08/08/2012 03:54 pm ET Updated Oct 08, 2012

The Startup Visa's Appeal to Women

A study of women entrepreneurs released last December by the Global Entrepreneurship Monitor (GEM) found an estimated 187 million women starting and running businesses in 59 economies. That is a staggering number that speaks to women's entrepreneurial spirit. In the U.S., women are expected to create over half of the 9.72 million new small business jobs by 2018. And another study revealed that when it comes to starting their own business, women are more likely than men to consider individual responsibility and use business as a vehicle for social and environmental change.

However, there's a stereotypical concept of who makes a good startup founder: Guys in a Californian garage tend to fit the bill, particularly if they're recent college grads and single. This image prevails even though there are plenty of female startup founders who regularly disprove this stereotype, from Leah Culver to Jessica Mah.

So why are the efforts to bring more startup founders to the U.S. focused mostly on that stereotypical understanding of who is likely to found a startup?

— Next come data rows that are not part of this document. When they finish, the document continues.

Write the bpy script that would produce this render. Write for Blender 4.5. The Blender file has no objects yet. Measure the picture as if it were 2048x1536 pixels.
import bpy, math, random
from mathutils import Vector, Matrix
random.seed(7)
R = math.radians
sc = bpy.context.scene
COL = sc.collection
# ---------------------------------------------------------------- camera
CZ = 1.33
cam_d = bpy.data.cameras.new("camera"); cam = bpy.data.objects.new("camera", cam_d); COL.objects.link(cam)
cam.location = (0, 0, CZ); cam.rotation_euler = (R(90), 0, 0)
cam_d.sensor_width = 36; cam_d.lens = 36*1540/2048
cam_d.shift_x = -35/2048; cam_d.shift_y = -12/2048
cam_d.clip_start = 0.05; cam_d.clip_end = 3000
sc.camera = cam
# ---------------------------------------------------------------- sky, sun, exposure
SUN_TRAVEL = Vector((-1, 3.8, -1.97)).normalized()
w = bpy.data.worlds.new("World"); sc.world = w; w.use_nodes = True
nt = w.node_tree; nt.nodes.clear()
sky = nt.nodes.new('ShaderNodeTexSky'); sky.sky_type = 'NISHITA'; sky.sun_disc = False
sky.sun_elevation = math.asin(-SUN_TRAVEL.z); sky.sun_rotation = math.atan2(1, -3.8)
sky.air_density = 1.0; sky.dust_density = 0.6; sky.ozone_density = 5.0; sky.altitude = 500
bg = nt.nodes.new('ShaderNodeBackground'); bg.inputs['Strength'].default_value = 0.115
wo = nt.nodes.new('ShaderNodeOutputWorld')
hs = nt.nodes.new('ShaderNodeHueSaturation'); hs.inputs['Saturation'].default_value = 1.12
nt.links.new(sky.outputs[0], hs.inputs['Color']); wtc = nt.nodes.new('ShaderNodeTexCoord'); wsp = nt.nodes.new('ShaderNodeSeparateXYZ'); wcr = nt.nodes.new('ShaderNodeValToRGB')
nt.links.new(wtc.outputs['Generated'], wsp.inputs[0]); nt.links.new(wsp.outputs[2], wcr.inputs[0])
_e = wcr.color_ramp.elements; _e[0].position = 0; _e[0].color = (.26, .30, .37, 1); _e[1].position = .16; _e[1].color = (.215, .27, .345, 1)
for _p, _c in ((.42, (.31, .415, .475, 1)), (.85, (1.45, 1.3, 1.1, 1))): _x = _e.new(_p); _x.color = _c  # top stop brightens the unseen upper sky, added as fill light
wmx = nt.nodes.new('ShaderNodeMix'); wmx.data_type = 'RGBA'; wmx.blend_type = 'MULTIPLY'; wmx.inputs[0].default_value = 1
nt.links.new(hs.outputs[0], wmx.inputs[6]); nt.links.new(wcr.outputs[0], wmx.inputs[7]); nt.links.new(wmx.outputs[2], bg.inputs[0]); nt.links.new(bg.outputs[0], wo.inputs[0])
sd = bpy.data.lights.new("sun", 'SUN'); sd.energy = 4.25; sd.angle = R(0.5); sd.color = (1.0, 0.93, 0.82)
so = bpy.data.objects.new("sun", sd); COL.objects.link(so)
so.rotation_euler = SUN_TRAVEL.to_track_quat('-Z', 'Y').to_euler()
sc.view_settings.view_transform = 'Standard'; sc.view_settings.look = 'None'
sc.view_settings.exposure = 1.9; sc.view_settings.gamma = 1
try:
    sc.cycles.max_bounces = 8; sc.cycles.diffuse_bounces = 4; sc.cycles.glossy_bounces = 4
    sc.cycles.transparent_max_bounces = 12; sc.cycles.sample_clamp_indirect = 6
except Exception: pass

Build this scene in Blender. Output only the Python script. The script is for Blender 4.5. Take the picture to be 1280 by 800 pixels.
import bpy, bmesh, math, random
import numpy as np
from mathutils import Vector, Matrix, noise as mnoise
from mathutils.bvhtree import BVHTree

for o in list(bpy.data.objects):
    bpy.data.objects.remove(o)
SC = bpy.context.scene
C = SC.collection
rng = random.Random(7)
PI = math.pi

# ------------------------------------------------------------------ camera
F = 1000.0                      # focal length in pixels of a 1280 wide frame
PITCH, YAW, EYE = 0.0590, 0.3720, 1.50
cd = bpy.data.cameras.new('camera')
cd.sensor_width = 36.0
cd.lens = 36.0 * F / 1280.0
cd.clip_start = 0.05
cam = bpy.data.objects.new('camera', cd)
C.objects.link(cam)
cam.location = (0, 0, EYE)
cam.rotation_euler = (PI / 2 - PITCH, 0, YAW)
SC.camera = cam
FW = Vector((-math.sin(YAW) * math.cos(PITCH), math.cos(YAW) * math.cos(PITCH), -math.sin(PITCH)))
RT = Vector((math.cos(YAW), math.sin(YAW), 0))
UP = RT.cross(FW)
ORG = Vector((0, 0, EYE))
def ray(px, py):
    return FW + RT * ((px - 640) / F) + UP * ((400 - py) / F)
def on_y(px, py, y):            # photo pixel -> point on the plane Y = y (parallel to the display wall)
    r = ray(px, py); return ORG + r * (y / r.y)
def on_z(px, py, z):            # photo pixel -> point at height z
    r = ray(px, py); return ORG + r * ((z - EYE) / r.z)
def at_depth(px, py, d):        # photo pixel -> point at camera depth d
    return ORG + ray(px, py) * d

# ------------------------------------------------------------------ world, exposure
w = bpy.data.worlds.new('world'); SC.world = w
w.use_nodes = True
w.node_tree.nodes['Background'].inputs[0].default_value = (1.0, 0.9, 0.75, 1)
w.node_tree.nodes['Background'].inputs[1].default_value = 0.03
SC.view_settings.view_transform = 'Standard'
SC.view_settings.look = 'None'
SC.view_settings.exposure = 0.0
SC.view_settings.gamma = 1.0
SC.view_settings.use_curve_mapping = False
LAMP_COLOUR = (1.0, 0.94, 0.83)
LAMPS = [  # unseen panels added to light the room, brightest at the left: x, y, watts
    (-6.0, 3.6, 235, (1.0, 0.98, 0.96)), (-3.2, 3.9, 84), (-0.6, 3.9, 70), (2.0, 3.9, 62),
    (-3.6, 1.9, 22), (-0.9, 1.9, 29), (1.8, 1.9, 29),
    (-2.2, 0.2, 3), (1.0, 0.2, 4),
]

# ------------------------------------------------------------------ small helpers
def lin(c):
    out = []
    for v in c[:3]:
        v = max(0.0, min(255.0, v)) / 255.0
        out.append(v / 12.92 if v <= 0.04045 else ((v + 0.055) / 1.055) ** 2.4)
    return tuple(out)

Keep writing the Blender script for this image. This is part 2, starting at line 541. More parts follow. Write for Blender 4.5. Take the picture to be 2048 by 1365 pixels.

The Startup Visa plan calls for a law that provides a visa geared specifically towards entrepreneurs that will last two years and is dependent on the entrepreneur bringing in investment capital. In order to stay in the country after that two-year period ends, the entrepreneur needs to have created a certain number of jobs. The plan is good in concept, but it doesn't consider the needs of entrepreneurs who aren't easily able to pick up and move as someone fresh out of college with no family -- entrepreneurs, by the way, who are more likely to keep their company in the U.S. if it was established there initially.

Using the EB-5 Visa as a Basis

Currently, proponents of the Startup Visa want to base the new visa on the existing EB-5 visa for investors. The EB-5 Visa is meant for investors who wish to come to the U.S. and invest in businesses. The Startup Visa would essentially be a sub-category, sharing the allocation of the visas set aside for EB-5 applicants. There are some problems with this approach, which in turn lead to the constraints that the Startup Visa would face.

One of the big concerns is the size of the pool of EB-5 visas available, which would be split between applicants for that visa class and for Startup Visas. There are 10,000 visas allocated -- and that number has to include any dependents that comes with the entrepreneur applying for the visa. Dependents include spouses (who must be legally married, not common law partners) and children (who must be both under the age of 21 and unmarried). There may not be enough visas actually available to make this a viable program for anyone who needs more than a visa just for herself.

The Startup Visa would also only offer conditional green cards, for two years, to visa holders. That means that a spouse can have difficulty getting a job and a child who wants to enroll in college may have to try to refile separately for a student visa at some point.

What Would a Fair Startup Visa Look Like?

At the very least, a discussion of the Startup Visa needs to address some of the concerns that go along with visas in general. How do you make the visa program a practical option for someone who needs to bring her family with her?

There also needs to be a commitment from the investors who are interested in providing the money that entrepreneurs need to qualify for the Startup Visa. It's going to be hard enough for startup founders to build the international connections to land that funding, but unless investors actively move past pre-conceived notions about who is likely to be a startup founder, it's going to be doubly hard for anyone who isn't a young man with a brand new computer science degree.
There needs to be a commitment to look at women within international startup communities.